BEGIN
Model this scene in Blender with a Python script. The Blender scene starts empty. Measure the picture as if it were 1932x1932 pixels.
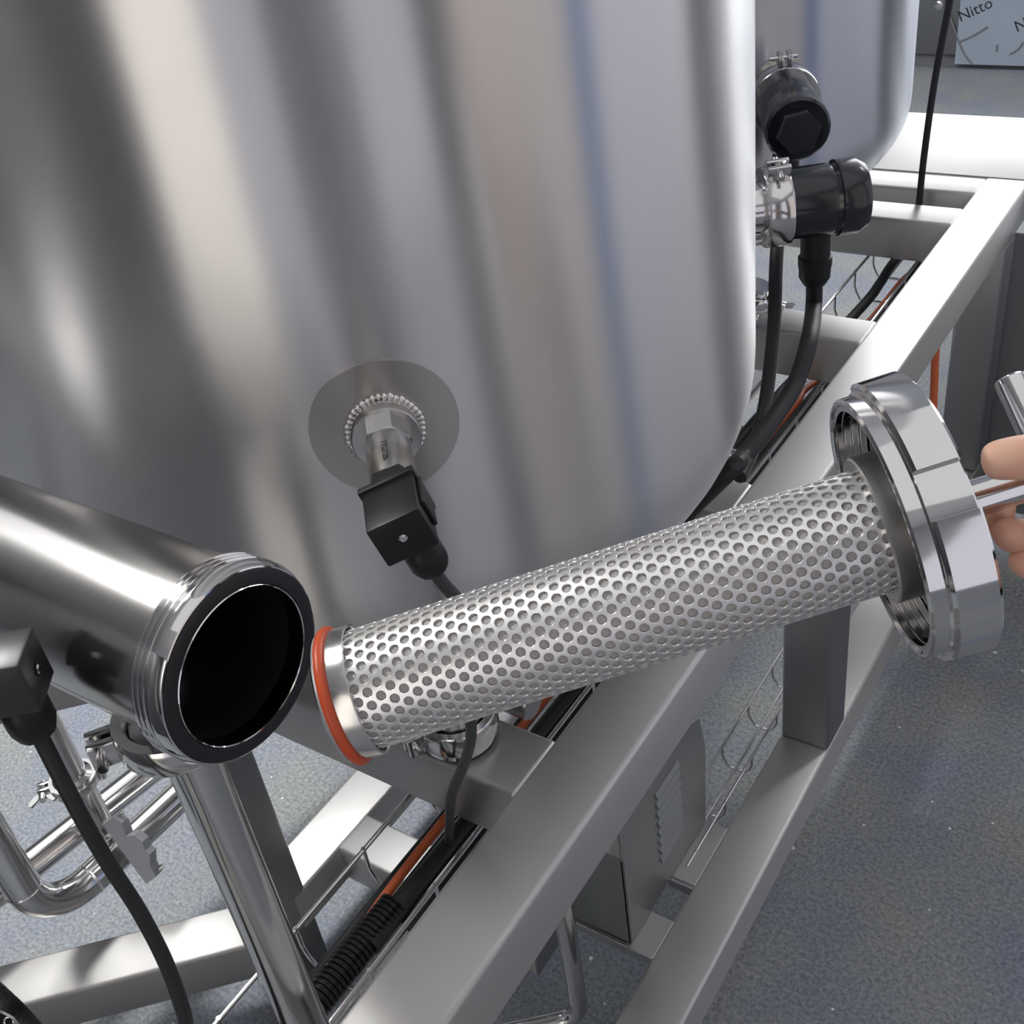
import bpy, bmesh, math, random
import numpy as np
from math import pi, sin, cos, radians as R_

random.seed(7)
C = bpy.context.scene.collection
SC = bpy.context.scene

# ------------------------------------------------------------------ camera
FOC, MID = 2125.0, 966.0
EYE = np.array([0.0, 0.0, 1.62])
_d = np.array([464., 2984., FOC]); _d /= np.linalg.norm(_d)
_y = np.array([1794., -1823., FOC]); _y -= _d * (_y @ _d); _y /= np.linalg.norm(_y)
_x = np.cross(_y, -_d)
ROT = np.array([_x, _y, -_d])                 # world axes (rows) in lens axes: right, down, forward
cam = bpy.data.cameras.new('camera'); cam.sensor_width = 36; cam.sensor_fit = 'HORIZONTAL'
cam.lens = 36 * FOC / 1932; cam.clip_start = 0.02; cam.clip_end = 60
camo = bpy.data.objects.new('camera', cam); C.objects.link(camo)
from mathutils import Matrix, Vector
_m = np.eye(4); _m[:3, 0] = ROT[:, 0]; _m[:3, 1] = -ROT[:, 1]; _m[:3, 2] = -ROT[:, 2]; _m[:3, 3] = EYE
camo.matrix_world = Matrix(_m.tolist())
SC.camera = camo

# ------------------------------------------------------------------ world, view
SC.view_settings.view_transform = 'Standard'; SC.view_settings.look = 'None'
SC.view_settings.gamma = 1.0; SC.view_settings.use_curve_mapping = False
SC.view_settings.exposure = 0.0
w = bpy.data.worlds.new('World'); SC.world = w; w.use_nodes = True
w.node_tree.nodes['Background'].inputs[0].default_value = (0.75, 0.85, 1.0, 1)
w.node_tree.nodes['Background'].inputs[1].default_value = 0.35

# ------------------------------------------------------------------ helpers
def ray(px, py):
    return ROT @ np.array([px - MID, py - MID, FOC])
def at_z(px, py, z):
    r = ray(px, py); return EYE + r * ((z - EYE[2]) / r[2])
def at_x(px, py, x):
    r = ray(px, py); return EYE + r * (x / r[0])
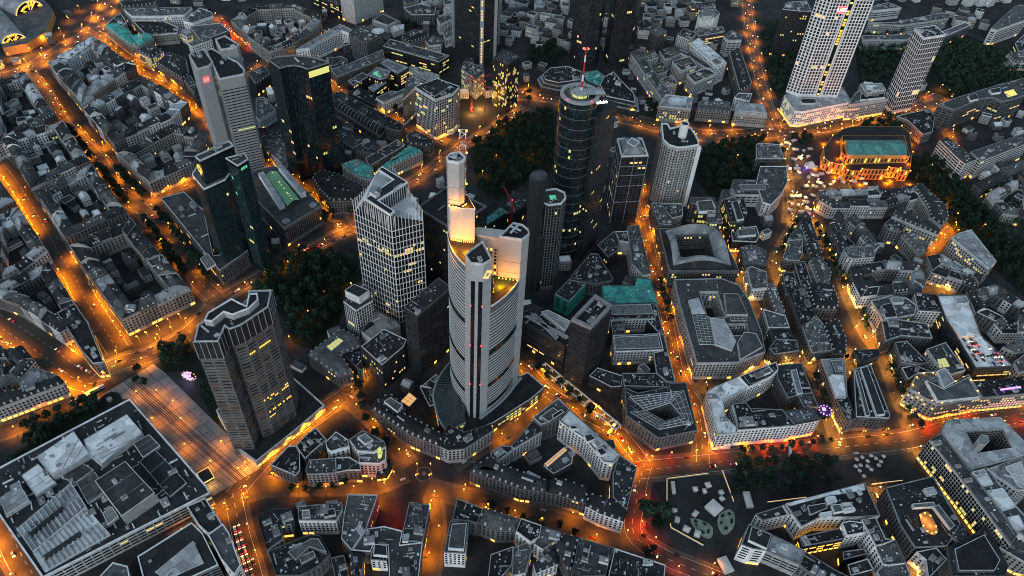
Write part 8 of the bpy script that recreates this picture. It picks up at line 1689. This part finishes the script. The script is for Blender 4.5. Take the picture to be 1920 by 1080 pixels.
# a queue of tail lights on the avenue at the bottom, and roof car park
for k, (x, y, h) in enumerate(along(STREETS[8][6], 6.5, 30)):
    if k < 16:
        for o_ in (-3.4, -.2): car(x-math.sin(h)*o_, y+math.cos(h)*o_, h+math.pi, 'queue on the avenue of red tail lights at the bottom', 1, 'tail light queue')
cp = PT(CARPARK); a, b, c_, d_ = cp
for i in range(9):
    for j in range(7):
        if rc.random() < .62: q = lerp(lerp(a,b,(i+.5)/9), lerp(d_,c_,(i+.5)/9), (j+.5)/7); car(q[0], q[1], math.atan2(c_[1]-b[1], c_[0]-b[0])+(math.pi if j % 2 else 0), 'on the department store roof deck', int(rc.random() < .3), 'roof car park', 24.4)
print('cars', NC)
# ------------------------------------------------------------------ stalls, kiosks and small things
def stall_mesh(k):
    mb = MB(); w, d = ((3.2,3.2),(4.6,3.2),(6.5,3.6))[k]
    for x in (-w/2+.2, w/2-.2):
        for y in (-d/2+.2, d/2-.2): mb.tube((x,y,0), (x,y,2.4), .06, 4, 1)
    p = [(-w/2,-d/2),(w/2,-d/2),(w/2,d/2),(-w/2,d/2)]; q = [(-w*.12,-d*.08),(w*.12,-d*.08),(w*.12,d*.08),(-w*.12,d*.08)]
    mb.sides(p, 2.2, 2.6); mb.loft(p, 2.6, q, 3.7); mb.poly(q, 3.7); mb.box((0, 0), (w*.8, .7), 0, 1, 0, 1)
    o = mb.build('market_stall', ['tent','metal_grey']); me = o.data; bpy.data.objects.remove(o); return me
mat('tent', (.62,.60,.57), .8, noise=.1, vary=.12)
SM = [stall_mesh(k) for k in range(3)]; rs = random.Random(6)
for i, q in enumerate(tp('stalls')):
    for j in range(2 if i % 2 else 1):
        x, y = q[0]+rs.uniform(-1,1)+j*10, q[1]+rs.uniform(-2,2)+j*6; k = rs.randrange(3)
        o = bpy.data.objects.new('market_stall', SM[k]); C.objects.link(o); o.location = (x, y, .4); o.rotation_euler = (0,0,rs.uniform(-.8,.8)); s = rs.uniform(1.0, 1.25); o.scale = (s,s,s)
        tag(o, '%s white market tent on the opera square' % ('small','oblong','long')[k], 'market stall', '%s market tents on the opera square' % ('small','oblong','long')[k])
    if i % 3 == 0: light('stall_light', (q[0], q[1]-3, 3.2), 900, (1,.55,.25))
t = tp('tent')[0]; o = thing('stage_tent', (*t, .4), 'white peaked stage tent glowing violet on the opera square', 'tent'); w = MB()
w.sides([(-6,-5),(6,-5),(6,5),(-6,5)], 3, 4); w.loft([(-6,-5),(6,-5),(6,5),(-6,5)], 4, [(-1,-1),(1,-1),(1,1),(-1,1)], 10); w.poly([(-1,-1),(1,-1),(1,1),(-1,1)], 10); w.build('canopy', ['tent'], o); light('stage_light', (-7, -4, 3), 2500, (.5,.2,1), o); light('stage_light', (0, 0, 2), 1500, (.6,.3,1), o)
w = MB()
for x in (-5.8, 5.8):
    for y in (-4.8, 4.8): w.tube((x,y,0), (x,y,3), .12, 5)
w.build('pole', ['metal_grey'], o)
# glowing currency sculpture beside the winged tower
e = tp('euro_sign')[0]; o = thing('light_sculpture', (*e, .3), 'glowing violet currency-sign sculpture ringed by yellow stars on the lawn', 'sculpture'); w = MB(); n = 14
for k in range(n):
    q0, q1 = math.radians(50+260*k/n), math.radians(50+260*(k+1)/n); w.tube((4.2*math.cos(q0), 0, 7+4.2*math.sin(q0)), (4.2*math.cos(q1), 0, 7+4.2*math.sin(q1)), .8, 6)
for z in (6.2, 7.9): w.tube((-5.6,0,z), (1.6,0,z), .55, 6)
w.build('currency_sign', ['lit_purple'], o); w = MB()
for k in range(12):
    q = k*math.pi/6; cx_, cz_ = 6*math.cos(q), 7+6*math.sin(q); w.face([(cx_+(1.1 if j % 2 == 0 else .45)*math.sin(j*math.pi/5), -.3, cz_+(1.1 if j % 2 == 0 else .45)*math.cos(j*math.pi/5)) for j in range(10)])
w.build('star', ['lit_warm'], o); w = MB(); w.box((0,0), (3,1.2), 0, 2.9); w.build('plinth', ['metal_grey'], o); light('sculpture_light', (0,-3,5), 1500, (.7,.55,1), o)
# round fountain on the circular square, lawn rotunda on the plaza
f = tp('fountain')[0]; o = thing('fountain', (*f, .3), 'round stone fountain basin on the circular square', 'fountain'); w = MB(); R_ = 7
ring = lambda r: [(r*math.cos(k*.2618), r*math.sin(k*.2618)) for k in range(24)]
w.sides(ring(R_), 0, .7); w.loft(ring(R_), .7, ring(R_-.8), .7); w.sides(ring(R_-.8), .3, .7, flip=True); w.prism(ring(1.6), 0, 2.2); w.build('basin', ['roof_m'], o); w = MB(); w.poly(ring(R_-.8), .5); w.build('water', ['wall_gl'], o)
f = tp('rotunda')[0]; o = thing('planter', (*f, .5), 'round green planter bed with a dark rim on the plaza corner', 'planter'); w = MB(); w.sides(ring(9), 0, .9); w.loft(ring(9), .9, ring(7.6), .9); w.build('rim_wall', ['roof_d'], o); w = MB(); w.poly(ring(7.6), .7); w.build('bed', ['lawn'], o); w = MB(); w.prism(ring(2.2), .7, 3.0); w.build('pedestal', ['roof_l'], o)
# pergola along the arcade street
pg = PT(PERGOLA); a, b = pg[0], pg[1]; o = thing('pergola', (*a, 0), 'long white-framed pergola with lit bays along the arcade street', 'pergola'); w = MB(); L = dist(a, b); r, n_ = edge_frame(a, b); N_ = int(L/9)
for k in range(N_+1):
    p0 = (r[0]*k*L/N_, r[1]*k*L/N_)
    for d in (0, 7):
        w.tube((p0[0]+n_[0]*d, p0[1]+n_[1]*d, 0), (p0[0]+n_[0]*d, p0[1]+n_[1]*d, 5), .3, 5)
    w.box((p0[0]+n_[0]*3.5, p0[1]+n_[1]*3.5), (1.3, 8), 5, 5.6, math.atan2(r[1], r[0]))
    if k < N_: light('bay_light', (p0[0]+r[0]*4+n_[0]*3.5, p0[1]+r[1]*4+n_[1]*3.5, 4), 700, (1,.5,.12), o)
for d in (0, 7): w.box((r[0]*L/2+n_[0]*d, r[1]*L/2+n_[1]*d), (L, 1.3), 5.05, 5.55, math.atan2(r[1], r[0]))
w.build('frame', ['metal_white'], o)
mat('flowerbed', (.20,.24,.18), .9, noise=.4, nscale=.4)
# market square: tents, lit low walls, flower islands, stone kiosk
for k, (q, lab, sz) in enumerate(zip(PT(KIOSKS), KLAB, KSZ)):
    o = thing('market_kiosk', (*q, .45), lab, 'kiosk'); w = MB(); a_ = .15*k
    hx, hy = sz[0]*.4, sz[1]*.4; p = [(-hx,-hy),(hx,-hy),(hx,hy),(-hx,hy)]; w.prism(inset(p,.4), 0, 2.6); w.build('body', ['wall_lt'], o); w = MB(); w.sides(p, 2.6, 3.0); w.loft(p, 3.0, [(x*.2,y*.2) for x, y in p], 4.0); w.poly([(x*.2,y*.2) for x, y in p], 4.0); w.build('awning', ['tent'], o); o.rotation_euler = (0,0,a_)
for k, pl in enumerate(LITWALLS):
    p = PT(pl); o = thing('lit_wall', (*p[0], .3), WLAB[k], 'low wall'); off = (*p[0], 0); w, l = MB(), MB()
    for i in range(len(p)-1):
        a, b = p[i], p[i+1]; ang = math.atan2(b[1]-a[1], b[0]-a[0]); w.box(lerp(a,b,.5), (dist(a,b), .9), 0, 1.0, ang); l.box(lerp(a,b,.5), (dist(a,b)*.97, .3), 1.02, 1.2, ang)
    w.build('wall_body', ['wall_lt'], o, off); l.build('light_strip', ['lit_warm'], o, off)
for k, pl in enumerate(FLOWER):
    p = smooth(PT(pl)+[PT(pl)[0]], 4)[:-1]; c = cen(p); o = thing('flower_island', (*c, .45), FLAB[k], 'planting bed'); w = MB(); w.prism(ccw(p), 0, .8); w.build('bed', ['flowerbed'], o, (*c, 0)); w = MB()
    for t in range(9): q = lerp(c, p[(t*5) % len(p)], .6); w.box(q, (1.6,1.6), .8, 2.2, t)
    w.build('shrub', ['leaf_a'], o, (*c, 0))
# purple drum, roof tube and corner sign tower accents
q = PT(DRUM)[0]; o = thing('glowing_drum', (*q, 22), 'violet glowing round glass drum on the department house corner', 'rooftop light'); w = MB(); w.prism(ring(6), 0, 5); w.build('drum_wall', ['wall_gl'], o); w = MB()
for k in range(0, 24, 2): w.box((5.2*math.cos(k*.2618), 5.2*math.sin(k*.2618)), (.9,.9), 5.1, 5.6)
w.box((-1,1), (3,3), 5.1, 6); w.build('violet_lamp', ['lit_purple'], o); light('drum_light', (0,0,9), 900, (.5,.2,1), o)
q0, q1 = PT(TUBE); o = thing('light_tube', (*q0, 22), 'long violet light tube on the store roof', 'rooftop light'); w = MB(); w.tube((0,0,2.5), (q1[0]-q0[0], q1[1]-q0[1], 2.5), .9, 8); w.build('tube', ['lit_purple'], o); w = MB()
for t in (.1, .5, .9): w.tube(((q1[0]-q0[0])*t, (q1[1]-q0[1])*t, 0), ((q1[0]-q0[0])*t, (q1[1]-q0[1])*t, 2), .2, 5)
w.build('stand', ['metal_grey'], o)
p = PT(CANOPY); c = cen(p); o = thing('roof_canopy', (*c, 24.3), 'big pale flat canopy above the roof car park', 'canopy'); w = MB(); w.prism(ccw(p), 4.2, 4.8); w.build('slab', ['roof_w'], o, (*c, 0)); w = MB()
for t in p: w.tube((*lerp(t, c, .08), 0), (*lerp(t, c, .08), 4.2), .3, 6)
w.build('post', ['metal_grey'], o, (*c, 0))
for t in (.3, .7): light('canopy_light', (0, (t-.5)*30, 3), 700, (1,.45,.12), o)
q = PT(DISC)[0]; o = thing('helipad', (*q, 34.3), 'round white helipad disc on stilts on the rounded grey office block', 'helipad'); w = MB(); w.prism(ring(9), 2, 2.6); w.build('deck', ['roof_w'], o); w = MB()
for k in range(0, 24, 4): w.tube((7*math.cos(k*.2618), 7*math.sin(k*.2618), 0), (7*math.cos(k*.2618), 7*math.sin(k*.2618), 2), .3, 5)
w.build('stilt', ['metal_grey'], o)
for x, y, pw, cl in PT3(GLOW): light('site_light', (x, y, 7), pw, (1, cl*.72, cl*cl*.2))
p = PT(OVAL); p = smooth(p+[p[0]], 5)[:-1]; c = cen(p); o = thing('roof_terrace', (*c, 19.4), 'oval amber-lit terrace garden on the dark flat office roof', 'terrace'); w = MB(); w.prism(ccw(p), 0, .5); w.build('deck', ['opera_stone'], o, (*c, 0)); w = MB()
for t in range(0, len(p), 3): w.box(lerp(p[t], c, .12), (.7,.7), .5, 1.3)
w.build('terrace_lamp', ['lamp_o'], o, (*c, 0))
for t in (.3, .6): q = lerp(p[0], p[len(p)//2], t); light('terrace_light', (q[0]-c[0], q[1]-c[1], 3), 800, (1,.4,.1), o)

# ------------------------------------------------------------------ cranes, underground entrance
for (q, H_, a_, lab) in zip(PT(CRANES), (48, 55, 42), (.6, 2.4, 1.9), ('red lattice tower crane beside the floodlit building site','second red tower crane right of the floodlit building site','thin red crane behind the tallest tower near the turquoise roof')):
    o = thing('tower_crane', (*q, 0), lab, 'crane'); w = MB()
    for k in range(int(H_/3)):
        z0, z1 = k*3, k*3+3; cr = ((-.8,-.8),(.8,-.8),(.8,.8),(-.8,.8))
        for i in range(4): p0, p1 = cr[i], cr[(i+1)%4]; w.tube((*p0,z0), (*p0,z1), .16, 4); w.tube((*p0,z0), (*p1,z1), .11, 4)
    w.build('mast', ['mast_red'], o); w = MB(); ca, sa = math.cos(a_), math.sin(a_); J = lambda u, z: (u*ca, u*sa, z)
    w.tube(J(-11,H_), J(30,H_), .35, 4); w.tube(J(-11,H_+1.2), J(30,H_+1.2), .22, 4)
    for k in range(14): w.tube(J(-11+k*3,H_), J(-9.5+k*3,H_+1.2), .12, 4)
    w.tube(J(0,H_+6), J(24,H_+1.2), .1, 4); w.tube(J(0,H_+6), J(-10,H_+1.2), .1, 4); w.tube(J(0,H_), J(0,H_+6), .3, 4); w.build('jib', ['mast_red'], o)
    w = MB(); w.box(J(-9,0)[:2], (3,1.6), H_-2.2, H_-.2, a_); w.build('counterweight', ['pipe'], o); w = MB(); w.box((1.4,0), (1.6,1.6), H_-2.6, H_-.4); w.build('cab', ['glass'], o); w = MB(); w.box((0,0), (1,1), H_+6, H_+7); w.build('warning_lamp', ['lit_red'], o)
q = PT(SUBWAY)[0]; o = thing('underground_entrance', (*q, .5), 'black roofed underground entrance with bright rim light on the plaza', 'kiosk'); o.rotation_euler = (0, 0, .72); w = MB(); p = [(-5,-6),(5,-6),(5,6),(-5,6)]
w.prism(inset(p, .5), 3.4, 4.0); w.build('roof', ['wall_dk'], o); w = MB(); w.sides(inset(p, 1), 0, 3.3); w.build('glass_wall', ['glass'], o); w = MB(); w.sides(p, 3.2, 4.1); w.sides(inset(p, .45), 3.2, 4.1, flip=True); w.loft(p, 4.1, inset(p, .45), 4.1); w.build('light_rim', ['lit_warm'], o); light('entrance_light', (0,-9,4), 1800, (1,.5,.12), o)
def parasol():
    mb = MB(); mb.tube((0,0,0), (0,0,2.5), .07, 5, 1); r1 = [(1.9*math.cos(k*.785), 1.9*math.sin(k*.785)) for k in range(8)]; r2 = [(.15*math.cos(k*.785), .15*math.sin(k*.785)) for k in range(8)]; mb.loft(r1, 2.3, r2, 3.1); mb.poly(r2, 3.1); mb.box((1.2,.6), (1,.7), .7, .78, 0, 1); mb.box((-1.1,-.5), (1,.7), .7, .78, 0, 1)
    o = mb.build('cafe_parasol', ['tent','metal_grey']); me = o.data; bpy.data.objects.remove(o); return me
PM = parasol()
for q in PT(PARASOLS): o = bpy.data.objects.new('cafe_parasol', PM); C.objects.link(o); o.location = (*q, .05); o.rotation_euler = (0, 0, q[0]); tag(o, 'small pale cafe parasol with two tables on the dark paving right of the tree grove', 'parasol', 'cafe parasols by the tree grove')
END
Copy every line above that holds the word "Blender".

Model this scene in Blender with a Python script. The Blender scene starts empty. Measure the picture as if it were 1932x1932 pixels.
Write part 8 of the bpy script that recreates this picture. It picks up at line 1689. This part finishes the script. The script is for Blender 4.5. Take the picture to be 1920 by 1080 pixels.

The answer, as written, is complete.